Copy nothing but the lines below running from the line containing "The Blender Python script for this scene continues." through the line containing "tag(o, 'long low", both end lines included.

RECORDS TO PROCESS -
----

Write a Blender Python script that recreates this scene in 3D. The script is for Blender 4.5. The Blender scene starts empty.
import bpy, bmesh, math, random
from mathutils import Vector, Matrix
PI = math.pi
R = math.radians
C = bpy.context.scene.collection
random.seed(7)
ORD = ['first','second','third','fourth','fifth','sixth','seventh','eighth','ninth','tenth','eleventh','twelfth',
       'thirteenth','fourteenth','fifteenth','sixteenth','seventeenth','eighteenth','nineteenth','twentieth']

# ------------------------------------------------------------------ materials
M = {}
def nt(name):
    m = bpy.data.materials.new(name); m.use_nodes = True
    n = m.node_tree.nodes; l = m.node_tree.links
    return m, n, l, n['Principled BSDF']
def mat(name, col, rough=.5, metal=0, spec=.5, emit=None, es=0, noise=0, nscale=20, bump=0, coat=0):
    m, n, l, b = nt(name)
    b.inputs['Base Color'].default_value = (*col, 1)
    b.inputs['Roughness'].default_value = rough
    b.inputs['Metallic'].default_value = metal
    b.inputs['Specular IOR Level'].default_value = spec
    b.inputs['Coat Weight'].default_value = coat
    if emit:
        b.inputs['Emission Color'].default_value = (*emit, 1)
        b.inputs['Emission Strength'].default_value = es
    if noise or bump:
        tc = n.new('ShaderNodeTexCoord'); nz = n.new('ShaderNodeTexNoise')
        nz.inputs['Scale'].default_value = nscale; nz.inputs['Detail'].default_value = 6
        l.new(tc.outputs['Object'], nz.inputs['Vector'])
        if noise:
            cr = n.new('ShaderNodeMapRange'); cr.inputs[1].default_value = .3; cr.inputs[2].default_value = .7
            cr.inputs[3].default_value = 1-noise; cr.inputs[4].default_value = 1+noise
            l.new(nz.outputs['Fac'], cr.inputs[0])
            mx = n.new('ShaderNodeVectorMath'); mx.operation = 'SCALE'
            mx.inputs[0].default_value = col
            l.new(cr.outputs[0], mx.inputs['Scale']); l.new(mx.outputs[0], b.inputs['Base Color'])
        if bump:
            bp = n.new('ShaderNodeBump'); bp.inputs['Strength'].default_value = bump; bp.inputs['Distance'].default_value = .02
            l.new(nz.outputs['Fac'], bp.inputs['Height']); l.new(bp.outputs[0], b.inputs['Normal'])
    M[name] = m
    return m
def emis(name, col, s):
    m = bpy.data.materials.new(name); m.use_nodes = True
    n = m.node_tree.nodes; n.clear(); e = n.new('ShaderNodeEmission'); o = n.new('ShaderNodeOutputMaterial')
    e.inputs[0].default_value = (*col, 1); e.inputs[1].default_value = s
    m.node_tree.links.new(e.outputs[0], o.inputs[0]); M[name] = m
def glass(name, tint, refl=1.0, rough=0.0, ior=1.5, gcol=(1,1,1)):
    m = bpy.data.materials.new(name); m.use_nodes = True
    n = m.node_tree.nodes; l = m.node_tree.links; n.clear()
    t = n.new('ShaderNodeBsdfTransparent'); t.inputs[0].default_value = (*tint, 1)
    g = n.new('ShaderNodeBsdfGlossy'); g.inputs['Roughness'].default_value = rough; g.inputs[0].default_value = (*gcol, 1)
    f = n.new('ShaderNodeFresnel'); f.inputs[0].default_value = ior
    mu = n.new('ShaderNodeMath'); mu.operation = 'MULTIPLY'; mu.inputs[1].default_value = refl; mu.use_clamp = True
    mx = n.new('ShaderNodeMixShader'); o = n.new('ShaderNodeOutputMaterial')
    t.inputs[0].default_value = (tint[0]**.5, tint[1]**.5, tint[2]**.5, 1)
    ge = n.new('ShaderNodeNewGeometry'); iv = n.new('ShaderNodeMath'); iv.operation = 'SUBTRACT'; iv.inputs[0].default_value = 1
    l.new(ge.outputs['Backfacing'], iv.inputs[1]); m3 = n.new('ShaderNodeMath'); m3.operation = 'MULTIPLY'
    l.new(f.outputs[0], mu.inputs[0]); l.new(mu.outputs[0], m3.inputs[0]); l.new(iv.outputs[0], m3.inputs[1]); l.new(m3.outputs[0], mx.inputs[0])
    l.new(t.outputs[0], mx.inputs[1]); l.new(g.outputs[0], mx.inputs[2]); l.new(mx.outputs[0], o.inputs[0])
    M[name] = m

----

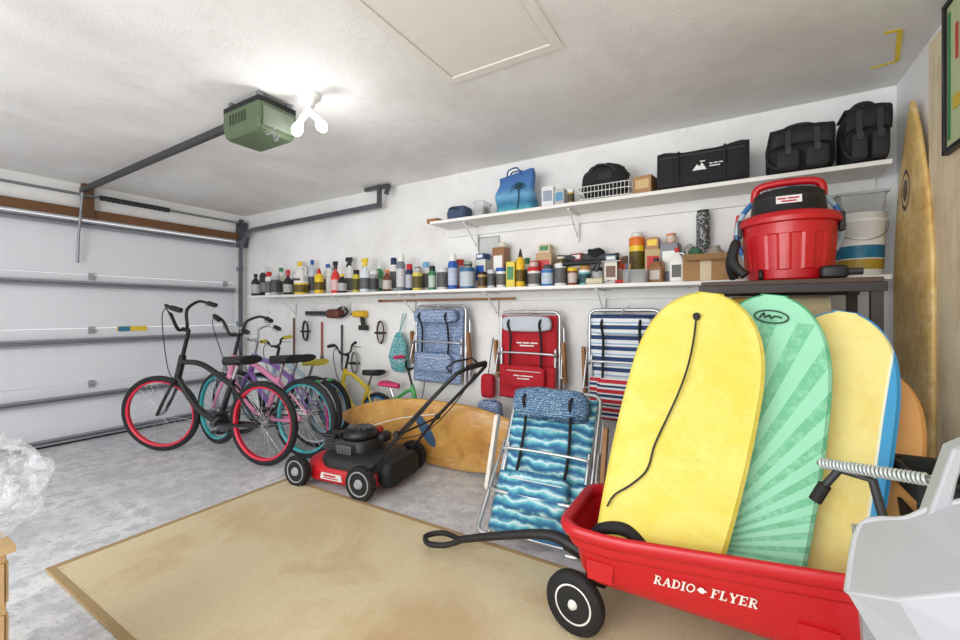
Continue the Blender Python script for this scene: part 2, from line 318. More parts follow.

----

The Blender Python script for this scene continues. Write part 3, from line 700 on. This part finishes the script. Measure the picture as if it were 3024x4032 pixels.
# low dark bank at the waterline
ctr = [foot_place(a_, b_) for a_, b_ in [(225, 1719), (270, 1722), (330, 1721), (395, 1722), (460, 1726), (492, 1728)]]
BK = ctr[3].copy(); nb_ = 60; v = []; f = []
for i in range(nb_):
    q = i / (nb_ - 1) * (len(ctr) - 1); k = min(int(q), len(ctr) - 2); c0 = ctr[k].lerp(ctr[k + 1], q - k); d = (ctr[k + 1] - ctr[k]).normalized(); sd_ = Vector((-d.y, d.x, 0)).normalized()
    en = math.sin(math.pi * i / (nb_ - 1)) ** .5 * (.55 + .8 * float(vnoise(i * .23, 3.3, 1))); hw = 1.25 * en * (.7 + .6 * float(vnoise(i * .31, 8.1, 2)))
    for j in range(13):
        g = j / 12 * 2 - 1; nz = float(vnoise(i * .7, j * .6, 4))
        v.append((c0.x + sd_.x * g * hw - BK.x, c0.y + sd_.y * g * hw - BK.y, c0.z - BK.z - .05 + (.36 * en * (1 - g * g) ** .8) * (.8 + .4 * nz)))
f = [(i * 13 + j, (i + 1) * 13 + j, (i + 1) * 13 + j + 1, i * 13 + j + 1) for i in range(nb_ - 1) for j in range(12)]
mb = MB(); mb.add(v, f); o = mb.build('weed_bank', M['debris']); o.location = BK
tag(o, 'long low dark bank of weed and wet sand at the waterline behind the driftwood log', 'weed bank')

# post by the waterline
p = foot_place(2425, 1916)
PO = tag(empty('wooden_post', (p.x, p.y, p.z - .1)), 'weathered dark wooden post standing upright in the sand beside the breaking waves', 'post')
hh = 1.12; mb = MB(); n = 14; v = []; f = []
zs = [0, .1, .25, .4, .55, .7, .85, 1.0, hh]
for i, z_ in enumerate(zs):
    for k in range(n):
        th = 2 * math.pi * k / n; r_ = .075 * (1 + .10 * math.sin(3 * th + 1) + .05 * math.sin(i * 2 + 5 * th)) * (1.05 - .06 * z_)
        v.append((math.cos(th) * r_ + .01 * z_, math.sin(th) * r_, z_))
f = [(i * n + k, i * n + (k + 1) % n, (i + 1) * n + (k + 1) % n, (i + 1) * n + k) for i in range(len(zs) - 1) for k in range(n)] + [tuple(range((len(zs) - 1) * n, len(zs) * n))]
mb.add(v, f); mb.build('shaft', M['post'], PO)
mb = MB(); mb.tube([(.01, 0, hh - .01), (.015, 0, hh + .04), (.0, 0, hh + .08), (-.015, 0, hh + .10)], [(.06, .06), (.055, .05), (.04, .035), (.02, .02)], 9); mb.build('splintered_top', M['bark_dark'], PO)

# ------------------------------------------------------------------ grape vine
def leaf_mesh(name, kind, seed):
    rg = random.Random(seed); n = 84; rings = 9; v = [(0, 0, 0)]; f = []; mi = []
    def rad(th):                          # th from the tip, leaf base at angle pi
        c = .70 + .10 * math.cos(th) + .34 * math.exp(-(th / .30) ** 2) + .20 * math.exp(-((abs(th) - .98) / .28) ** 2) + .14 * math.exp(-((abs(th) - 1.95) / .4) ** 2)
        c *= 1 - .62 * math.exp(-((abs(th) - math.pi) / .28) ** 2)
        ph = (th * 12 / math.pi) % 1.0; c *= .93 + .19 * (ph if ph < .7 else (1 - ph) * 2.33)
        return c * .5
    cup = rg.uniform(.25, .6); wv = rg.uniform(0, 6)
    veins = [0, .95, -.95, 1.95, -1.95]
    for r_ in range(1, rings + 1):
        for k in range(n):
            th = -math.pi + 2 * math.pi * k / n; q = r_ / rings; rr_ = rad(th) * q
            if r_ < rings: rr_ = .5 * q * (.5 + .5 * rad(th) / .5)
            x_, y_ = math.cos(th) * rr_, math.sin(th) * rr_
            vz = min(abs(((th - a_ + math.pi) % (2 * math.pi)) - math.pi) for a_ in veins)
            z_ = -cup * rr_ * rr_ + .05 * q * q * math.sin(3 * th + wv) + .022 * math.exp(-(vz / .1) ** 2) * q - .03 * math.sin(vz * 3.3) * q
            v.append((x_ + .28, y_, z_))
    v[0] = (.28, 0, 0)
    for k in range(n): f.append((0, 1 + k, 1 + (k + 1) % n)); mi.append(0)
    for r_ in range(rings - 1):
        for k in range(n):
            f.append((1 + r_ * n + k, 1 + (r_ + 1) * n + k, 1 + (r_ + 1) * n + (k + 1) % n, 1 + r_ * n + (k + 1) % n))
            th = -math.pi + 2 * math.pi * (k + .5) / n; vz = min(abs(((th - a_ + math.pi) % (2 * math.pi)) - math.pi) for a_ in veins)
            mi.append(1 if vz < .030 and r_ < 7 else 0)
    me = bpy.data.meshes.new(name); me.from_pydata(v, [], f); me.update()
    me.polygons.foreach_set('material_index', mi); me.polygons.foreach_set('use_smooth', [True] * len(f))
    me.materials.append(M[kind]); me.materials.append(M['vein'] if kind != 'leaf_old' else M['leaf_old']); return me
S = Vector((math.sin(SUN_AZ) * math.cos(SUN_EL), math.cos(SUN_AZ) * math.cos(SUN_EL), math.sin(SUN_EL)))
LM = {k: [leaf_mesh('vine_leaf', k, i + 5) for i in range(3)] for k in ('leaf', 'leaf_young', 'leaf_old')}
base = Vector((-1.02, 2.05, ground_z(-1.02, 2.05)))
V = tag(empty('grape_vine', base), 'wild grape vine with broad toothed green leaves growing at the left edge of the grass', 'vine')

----

EXERCISE RESPONSE -
The Blender Python script for this scene continues. Write part 3, from line 700 on. This part finishes the script. Measure the picture as if it were 3024x4032 pixels.
# low dark bank at the waterline
ctr = [foot_place(a_, b_) for a_, b_ in [(225, 1719), (270, 1722), (330, 1721), (395, 1722), (460, 1726), (492, 1728)]]
BK = ctr[3].copy(); nb_ = 60; v = []; f = []
for i in range(nb_):
    q = i / (nb_ - 1) * (len(ctr) - 1); k = min(int(q), len(ctr) - 2); c0 = ctr[k].lerp(ctr[k + 1], q - k); d = (ctr[k + 1] - ctr[k]).normalized(); sd_ = Vector((-d.y, d.x, 0)).normalized()
    en = math.sin(math.pi * i / (nb_ - 1)) ** .5 * (.55 + .8 * float(vnoise(i * .23, 3.3, 1))); hw = 1.25 * en * (.7 + .6 * float(vnoise(i * .31, 8.1, 2)))
    for j in range(13):
        g = j / 12 * 2 - 1; nz = float(vnoise(i * .7, j * .6, 4))
        v.append((c0.x + sd_.x * g * hw - BK.x, c0.y + sd_.y * g * hw - BK.y, c0.z - BK.z - .05 + (.36 * en * (1 - g * g) ** .8) * (.8 + .4 * nz)))
f = [(i * 13 + j, (i + 1) * 13 + j, (i + 1) * 13 + j + 1, i * 13 + j + 1) for i in range(nb_ - 1) for j in range(12)]
mb = MB(); mb.add(v, f); o = mb.build('weed_bank', M['debris']); o.location = BK
tag(o, 'long low dark bank of weed and wet sand at the waterline behind the driftwood log', 'weed bank')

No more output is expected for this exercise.